As for how you attract them - same way you attract anyone else. Give them something they want. For these people it’s agency, freedom and high level guideposts. For a productive big corp employee it’s clear guidance, timelines and a hierarchy to adhere to.
You have to become a superstar first.
I had the good luck of living down the street from the AirBedAndBreakfast founders in San Francisco in 2008 and we'd commute together to our Tuesday night YC dinners in Mountainview.
I picked up early that Nate was already a superstar coder, Joe was a superstar designer, and Brian was a superstar designer and salesman.
I knew I was not, and had to double down and practice, practice, practice.
Craftsmanship comes first. It took those guys decades of practice at their crafts before they founded AirBedAndBreakfast.
Think of Paul Graham. Before he created HackerNews and YC, he had already written and published a book on Lisp! A master craftsman.
Craftsmanship comes first.
If you are not a master at your craft, don't even waste your time trying to recruit superstars. Instead, spend your time on practice.
I’m starting to think paying attention to what is happening is undervalued.
Heavily agree. But paying attention to what is happening _in nature_.
Pay little attention to what is happening in symbolia.
I got rid of my cell phone 2.5 years ago after my daughter kept saying "no phone dadda". Forces me to pay attention to nature and real world every moment I'm not at my computer. Huge life improvement in every way.
many superstars aren't even good at doing the expected when it would be a good idea, often because of drug addictions
this happens for two reasons. one is that if you're selecting people along two axes, the more harshly you select on one axis, the less candidates remain to select along the other, unless the axes are perfectly correlated. the other is that, whether you're a candidate selecting strategies or a judge selecting candidates, two axes along which you can select are mean and variance. in any event where you take the best of multiple trials, the top performers will almost always have high variance, not just a high mean
The ability to pay attention is where the unexpected comes from in my judgement. The whole world looks at something and tunes out early because they think they understand. An individual that is truly paying attention notices all the subtleties that that can be used for a fresh solution.
My point is that an inconsistent superstar is not as good as an individual with a consistently fresh solution.
Going out one more layer I thought the topic was how to have a stable organization with consistently fresh thinking. I responded to a topic discussing how to attract superstars. I believe anyone has the capability of being a superstar in the right environment.
And it's also easy to speculate in a forum about super stars and "10x coders" and what team you should have.
But in reality, you have to play with the cards you have been dealt with. You can search for better folks, but until you find them, the show must go on.
In many card games, being dealt 8 Aces means losing the game, and the same is true for startup teams with all-alpha animal "leaders" who are all super smart but cannot agree on anything.
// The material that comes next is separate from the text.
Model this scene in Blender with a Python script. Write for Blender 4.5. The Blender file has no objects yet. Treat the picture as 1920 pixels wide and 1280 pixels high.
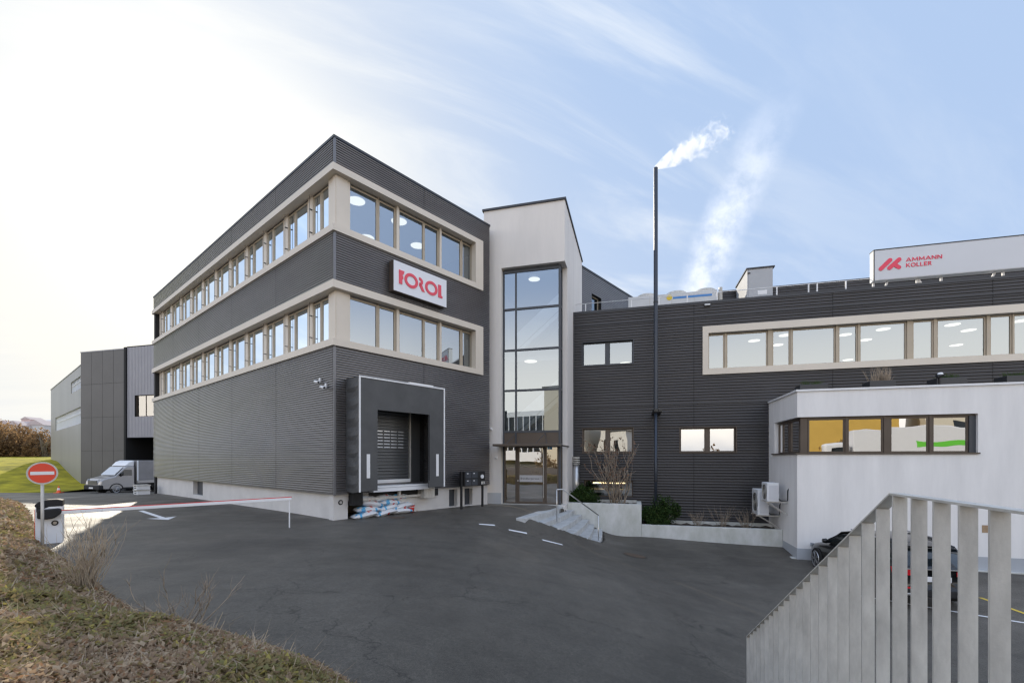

Realistically tell yourself that 10x developers are a silly myth and the people you were able to hire for pennies from the local demographic are the superstars, and try not to hang your business model on them actually being the best in their field. As long as you don't fact check that against reality it'll be OK.
Thankfully almost no one is the best in their field :) You probably can't afford the best, you probably don't need the best, you probably can't keep the best happy, you definitely don't have problems that need the best.
That being said if you pay dollars instead of pennies you can find some decent folks and maybe save some money in the long run :)
You don't need the single best, you just should aspire as high a concentration of n * x for n>1 (2x, 10x, ...) as your talent to raiase funding permits.
But don't forget it's not all about "best coding"; you want people best in different things (PM, UX, architecture, security, databases, algorithms, compilers, documentation, networking etc. - also depending on what the product is about) - a diverse team of rock stars.
But companies should be honest with themselves about what they need. Everyone still seems obsessed with being able to pretend they somehow got the absolute best deal on the employment market instead of interviewing for the position itself.